- **Supplied data**
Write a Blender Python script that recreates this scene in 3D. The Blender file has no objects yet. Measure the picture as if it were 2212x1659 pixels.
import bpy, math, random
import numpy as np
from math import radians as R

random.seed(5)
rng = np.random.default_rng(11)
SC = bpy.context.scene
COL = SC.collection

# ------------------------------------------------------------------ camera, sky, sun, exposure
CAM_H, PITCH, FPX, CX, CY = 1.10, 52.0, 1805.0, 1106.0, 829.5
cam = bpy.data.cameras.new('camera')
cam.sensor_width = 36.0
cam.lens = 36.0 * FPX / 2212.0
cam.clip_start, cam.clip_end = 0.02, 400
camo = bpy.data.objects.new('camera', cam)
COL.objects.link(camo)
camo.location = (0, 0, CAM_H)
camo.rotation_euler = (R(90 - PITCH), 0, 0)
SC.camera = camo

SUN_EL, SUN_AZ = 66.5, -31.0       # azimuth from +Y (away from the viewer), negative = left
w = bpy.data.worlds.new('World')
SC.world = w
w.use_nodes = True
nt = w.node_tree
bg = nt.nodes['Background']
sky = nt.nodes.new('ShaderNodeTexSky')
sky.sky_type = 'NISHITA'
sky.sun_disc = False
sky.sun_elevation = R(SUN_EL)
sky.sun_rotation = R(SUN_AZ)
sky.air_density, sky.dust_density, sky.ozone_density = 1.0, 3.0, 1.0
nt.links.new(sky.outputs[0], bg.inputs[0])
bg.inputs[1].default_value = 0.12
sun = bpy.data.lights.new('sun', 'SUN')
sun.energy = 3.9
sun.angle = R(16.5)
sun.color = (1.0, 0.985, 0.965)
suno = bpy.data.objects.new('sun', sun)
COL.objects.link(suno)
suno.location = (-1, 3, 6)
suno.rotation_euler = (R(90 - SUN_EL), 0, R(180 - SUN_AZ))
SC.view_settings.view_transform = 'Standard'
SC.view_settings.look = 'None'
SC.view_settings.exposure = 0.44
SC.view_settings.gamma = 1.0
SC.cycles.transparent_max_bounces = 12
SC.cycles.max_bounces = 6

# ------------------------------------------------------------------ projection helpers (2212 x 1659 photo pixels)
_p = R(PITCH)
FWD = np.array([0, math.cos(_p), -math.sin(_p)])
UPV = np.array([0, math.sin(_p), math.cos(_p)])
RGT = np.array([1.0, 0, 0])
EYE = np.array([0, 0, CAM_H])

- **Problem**
Word for word, write out the data.

- **Task answer**
Write a Blender Python script that recreates this scene in 3D. The Blender file has no objects yet. Measure the picture as if it were 2212x1659 pixels.
import bpy, math, random
import numpy as np
from math import radians as R

random.seed(5)
rng = np.random.default_rng(11)
SC = bpy.context.scene
COL = SC.collection

# ------------------------------------------------------------------ camera, sky, sun, exposure
CAM_H, PITCH, FPX, CX, CY = 1.10, 52.0, 1805.0, 1106.0, 829.5
cam = bpy.data.cameras.new('camera')
cam.sensor_width = 36.0
cam.lens = 36.0 * FPX / 2212.0
cam.clip_start, cam.clip_end = 0.02, 400
camo = bpy.data.objects.new('camera', cam)
COL.objects.link(camo)
camo.location = (0, 0, CAM_H)
camo.rotation_euler = (R(90 - PITCH), 0, 0)
SC.camera = camo

SUN_EL, SUN_AZ = 66.5, -31.0       # azimuth from +Y (away from the viewer), negative = left
w = bpy.data.worlds.new('World')
SC.world = w
w.use_nodes = True
nt = w.node_tree
bg = nt.nodes['Background']
sky = nt.nodes.new('ShaderNodeTexSky')
sky.sky_type = 'NISHITA'
sky.sun_disc = False
sky.sun_elevation = R(SUN_EL)
sky.sun_rotation = R(SUN_AZ)
sky.air_density, sky.dust_density, sky.ozone_density = 1.0, 3.0, 1.0
nt.links.new(sky.outputs[0], bg.inputs[0])
bg.inputs[1].default_value = 0.12
sun = bpy.data.lights.new('sun', 'SUN')
sun.energy = 3.9
sun.angle = R(16.5)
sun.color = (1.0, 0.985, 0.965)
suno = bpy.data.objects.new('sun', sun)
COL.objects.link(suno)
suno.location = (-1, 3, 6)
suno.rotation_euler = (R(90 - SUN_EL), 0, R(180 - SUN_AZ))
SC.view_settings.view_transform = 'Standard'
SC.view_settings.look = 'None'
SC.view_settings.exposure = 0.44
SC.view_settings.gamma = 1.0
SC.cycles.transparent_max_bounces = 12
SC.cycles.max_bounces = 6

# ------------------------------------------------------------------ projection helpers (2212 x 1659 photo pixels)
_p = R(PITCH)
FWD = np.array([0, math.cos(_p), -math.sin(_p)])
UPV = np.array([0, math.sin(_p), math.cos(_p)])
RGT = np.array([1.0, 0, 0])
EYE = np.array([0, 0, CAM_H])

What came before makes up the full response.